In September, the Senate passed a similar measure sponsored by Sen. Kent Conrad, D-N.D., but both bills have languished in the House Judiciary Committee. Officials there said the committee has no plans to review the bill again when the House returns for its weeklong legislative wrap-up starting Monday.

Several prominent Republicans on the committee are co-sponsors of Salazar’s bill, and after the Weilbacher case became public House Majority Whip Roy Blunt, R-Mo., said he would consider lending his support to the measure as well.

But Blunt spokeswoman Jessica Boulanger said the congressman has not made any final decisions, and had no plans to push Republican leadership to rush through the measure next week. If it’s not passed next week, the bill will have to be reintroduced when the new session of Congress begins next month.

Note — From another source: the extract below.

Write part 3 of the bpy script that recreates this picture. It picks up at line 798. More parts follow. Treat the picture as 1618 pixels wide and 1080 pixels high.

The legislation has received public support from the Vietnam Veterans of America, the Congressional Medal of Honor Foundation, the Military Order of the Purple Heart and numerous other veterans associations.

Sterner said if the measure isn’t approved this month, he is confident it will be passed quickly by the incoming Democrat-led Congress.

“The incoming House leaders (Rep. Nancy Pelosi and Rep. Steny Hoyer) are both co-sponsors,” he said. “But the frustrating part of this is that we are so close. It would only take a few minutes of the current House’s time to see it pass.”